Here's a story for the ages. A lovely but lowly kitchen maid dreams her Prince Charming will come one day to take her away from her miserable life and hectoring relatives.
Along the way there's a silver slipper (or maybe it's a bracelet), a fairy godmother (no, make that an evil stepfather) and a clock that strikes midnight (or thereabouts).
Sound familiar? Of course it does -- it's the Cinderella story, only not quite the way your Mom told it to you way back when.
Instead, it's the way composer Gioacchino Rossini told it in "La Cenerentola" (that's "Cinderella" in Italian), which opens tonight at the Lyric Theater in the first of six performances by the Baltimore Opera Company.
"Cenerentola" is one of those comic operas whose premise is so far-fetched that, like its fairy-tale namesake, you can't help but like it, even though you don't for a minute believe in fairy godmothers and silver slippers.
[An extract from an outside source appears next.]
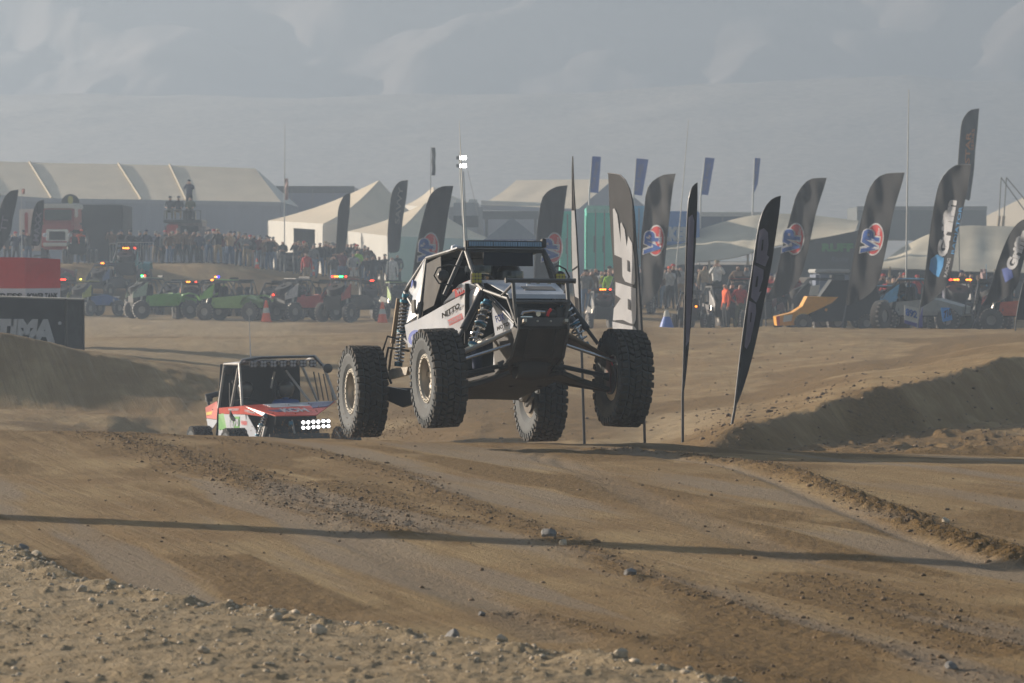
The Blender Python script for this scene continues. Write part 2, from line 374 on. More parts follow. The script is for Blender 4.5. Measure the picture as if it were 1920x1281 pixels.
def ridge_mesh(name, x0, x1, y0, y1, nx, ny, fn, mat):
    X, Y = np.meshgrid(np.linspace(x0, x1, nx), np.linspace(y0, y1, ny)); Z = fn(X, Y)
    v = np.stack([X, Y, Z], -1).reshape(-1, 3); i = np.arange(nx * ny).reshape(ny, nx)
    q = np.stack([i[:-1, :-1], i[:-1, 1:], i[1:, 1:], i[1:, :-1]], -1).reshape(-1, 4)
    me = bpy.data.meshes.new(name); me.from_pydata(v.tolist(), [], q.tolist()); me.materials.append(mat)
    me.polygons.foreach_set('use_smooth', [True] * len(q)); o = bpy.data.objects.new(name, me); COL.objects.link(o); return tag(o, kind='structure')
def hill_fn(X, Y):
    px = 960 + F * X / 720; top = np.interp(px, [-1500, 0, 200, 700, 900, 1100, 1300, 1450, 1700, 1800, 1920, 3500], [190, 182, 176, 180, 178, 176, 158, 152, 145, 150, 152, 150])
    zt = 1.8 + (500 - top) / F * 720 + (fbm(X / 25, Y / 25, 4, 71) - .5) * 2.2; t = np.clip((Y - 460) / 260, 0, 1)
    z = np.where(Y < 720, 3 + (zt - 3) * t ** 1.25, zt - (Y - 720) * .25) + (fbm(X / 16, Y / 30, 4, 72) - .5) * .35 * t + (fbm(X / 1.2, Y / 1.2, 2, 75) - .5) * .35 * t * ss(0, 60, X)
    return z
hm = M('scrub hillside', (.25, .215, .18), .95, var=.4, scale=.6)
ridge_mesh('hills', -270, 270, 450, 800, 460, 240, hill_fn, hm)
def tri(u): return .55 * (1 - np.abs(2 * (u - np.floor(u)) - 1)) + .45 * (.5 - .5 * np.cos(2 * np.pi * u))
def mtn_fn(X, Y):
    t = np.clip((Y - 790) / 330, 0, 1); w = (fbm(X / 90, Y / 120, 4, 91) - .5)
    s1 = tri((X + .42 * (Y - 790)) / 118 + 2.0 * w + .2); s2 = tri((X - .30 * (Y - 790)) / 47 + 1.6 * (fbm(X / 50, Y / 70, 3, 92) - .5)); s3 = 1 - np.abs(2 * fbm(X / 12, Y / 26, 3, 93) - 1)
    return 26 + t * (92 + 26 * ss(-220, 220, X)) + (s1 * 24 + s2 * 9 + s3 * 4) * (.25 + .75 * t) + np.maximum(Y - 1000, 0) * .1
mm_ = M('mountain rock', (.19, .155, .14), .95, var=.3, scale=.03)
ridge_mesh('mountains', -240, 240, 790, 1170, 420, 300, mtn_fn, mm_)

# near clods and stones
def lump(mb, c, r, sq=.7, seed=0):
    bm = bmesh.new(); bmesh.ops.create_icosphere(bm, subdivisions=1, radius=1)
    rr = random.Random(seed)
    for v in bm.verts: v.co = v.co * rr.uniform(.68, 1.2)
    a = Matrix.Rotation(rr.uniform(0, 6.3), 4, 'Z') @ Matrix.Diagonal((r * rr.uniform(.8, 1.3), r * rr.uniform(.7, 1.1), r * sq, 1))
    return mb.bm(bm, Matrix.Translation(Vector(c)) @ a)
bm0 = bmesh.new(); bmesh.ops.create_icosphere(bm0, subdivisions=1, radius=1); bm0.verts.index_update()
ICO = np.array([tuple(v.co) for v in bm0.verts]); ICF = np.array([[v.index for v in f.verts] for f in bm0.faces]); bm0.free()
def scatter(name, xs, ys, rs, mat, label, cat, sq=.7):
    n = len(xs); z = ground_z(xs, ys); rr = RS.uniform(.65, 1.2, (n, len(ICO), 1)); a = RS.uniform(0, 6.3, n)
    v = ICO[None] * rr * np.stack([rs * RS.uniform(.8, 1.4, n), rs * RS.uniform(.7, 1.1, n), rs * sq], -1)[:, None, :]
    c, s = np.cos(a)[:, None], np.sin(a)[:, None]; v = np.stack([v[..., 0] * c - v[..., 1] * s, v[..., 0] * s + v[..., 1] * c, v[..., 2]], -1)
    v = v + np.stack([xs, ys, z + rs * sq * .25], -1)[:, None, :]
    f = (ICF[None] + (np.arange(n) * len(ICO))[:, None, None]).reshape(-1, 3)
    me = bpy.data.meshes.new(name); me.vertices.add(n * len(ICO)); me.vertices.foreach_set('co', v.ravel()); me.loops.add(f.size)
    me.loops.foreach_set('vertex_index', f.ravel()); me.polygons.add(len(f)); me.polygons.foreach_set('loop_start', np.arange(0, f.size, 3)); me.update(); me.validate()
    me.materials.append(mat); o = bpy.data.objects.new(name, me); COL.objects.link(o); return tag(o, label, cat, kind='stuff')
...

Rossini changes the details around -- the lost-and-found slipper becomes a silver bracelet, for example, and the fairy godmother becomes a princely adviser (think James Carville with a heart) -- but it's still basically the same romantic rags-to-riches story.
What makes "Cenerentola" work is the title character, performed tonight by mezzo-so-prano Vivica Genaux, an up-and-coming young singing actress whose good looks and sparkling stage presence are as striking as the coloratura fireworks her character tosses off at every opportunity.
Genaux is at home in the Italian bel canto style (the phrase literally means "beautiful singing") Rossini wrote in, having sung, in addition to Angiolina, the hapless char-girl in "La Cenerentola," the role of Rosina in the "Barber of Seville" and Isabella in "The Italian Girl in Algiers," Rossini's two most popular other comic operas.
But in comparison to Isabella and Rosina, who are both pretty clear about getting what they want by cunningly manipulating the men around them, Angiolina of "La Cenerentola" is almost too pure for her own good.
"I don't believe in a brash Cinderella," Genaux said of her character. "Cinderella's strength is her dream of a good-hearted prince who also wants someone who is good. And she really believes this will happen to her, it's deeply rooted in her character.
"The only way you can bring that out is if you really believe goodness is going to win. So that's the way I play her."